Niemand kann die Verkehrssituationen vor Ort besser einschätzen und bewerten als unsere Kommunen in Niedersachsen.  Kommunen müssen die Möglichkeit haben Verkehrssicherheitszonen einzurichten, in die LKWs ohne Abbiegeassistenten nicht einfahren dürfen. Die Einführung von Tempo 30 oder wie in Garbsen Tempo 20 muss eigenständig durch die Kommune entschieden werden können. Erleichterungen bei der Einrichtung von Fahrradstraßen, Querungshilfen oder das Öffnen von Einbahnstraßen für Radfahrende in die Gegenrichtung sind dringend geboten.

Anrede,

stattdessen denkt sich Scheuer wirklich irrwitzige Dinge aus: Da sollen künftig Busspuren geöffnet werden für Autos mit mindestens drei Personen. Das ist eine ziemlich bescheuerte Idee zur Novellierung der StVO.
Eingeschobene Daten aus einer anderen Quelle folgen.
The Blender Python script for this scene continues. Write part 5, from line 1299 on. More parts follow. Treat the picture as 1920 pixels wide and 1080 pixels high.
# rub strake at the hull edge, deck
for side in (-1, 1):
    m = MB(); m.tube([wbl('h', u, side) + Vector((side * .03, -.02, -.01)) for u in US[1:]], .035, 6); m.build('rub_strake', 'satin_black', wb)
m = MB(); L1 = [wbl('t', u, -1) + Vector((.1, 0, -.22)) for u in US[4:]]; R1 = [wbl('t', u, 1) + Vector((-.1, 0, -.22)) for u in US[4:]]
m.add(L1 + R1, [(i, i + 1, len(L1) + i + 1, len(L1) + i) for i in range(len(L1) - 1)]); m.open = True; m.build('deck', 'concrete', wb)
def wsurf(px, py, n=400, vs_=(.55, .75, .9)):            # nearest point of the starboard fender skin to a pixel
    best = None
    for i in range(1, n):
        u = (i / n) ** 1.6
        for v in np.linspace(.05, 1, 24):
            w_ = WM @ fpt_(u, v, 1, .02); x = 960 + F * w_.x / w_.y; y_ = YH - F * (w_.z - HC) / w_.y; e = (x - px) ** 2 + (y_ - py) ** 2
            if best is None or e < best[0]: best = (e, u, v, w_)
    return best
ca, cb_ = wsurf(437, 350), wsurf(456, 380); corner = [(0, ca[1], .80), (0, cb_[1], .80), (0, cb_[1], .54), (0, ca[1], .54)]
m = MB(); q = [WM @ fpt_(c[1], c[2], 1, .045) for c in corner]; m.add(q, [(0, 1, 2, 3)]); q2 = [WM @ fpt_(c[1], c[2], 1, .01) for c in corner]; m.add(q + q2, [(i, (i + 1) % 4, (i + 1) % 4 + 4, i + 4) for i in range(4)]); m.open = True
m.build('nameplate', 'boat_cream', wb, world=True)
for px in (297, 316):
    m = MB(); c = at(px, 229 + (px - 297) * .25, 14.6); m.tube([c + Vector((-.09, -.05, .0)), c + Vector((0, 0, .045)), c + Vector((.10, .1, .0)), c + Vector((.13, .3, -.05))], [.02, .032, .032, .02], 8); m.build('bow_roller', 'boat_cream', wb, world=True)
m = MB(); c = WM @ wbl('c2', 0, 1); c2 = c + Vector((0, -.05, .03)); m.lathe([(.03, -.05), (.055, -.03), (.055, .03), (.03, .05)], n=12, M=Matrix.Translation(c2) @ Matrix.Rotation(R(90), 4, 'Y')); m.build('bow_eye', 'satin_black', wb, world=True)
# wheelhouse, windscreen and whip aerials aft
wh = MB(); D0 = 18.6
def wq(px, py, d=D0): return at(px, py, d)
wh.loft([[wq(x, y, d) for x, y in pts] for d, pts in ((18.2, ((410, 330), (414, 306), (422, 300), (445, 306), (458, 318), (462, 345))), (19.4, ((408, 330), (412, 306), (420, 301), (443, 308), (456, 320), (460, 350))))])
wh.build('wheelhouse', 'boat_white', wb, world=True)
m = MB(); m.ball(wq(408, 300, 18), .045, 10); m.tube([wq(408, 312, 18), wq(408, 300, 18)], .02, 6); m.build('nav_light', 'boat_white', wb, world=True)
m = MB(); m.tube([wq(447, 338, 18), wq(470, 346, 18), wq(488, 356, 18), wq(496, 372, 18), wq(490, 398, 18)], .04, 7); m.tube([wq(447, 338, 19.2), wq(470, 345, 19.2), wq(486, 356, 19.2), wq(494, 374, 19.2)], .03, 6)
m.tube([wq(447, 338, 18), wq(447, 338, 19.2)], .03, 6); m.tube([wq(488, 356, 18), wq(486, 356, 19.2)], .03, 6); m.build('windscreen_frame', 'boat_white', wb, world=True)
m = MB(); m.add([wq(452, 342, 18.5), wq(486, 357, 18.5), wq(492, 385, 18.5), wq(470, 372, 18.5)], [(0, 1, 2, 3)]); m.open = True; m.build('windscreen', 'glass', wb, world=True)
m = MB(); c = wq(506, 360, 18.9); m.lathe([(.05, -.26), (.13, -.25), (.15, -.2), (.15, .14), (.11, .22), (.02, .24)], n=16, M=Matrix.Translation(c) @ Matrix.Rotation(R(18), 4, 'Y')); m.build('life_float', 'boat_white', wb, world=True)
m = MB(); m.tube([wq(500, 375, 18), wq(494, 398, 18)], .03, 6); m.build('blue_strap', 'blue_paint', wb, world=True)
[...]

Das ist nicht nur hochgefährlich, das torpediert den Sinn von Busspuren – und ist darüber hinaus kaum kontrollierbar. Sollen sich da Leute an die Busspuren stellen und nachzählen, ob in den Pkw drei Menschen sitzen?

Auch die geplanten Änderungen im Bereich der Bußgeldverordnung sind unzureichend. Das Falschparken auf Rad- und Fußwegen sowie in Kreuzungsbereichen ist kein Kavaliersdelikt. Hier werden Menschen dadurch in Gefahr gebracht, dass andere Verkehrsregeln grob missachten. Weiterhin mangelhaft sind beispielsweise die angedachten Regelungen zu Fahrradzonen und zur Ausweitung des Parkverbotes an Kreuzungen.

Herr Ministerpräsident Weil und Herr Verkehrsminister Althusmann, verstehen Sie unsere Aktuelle Stunde als freundliche aber nachdrückliche Aufforderung: Machen Sie bei der bevorstehenden Bundesratssitzung Druck, bringen Sie Scheuer auf Kurs für eine wirklich grundlegende Novellierung der StVO. Zeigen Sie, dass die Landesregierung die Kommunen für die notwendigen Gestaltungsspielräume auch in Niedersachsen unterstützen. Niedersachsen muss im Bundesrat eine starke Stimme für Gesundheits- und Klimaschutz sowie Verkehrssicherheit sein – gerade bei der Reformierung StVO. Wir brauchen endlich eine StVO, die Fahrrad- und Fußverkehrs-freundlich ist. Die StVO darf sich nicht länger dem Primat der Leichtigkeit und der Flüssigkeit des Autoverkehrs unterordnen.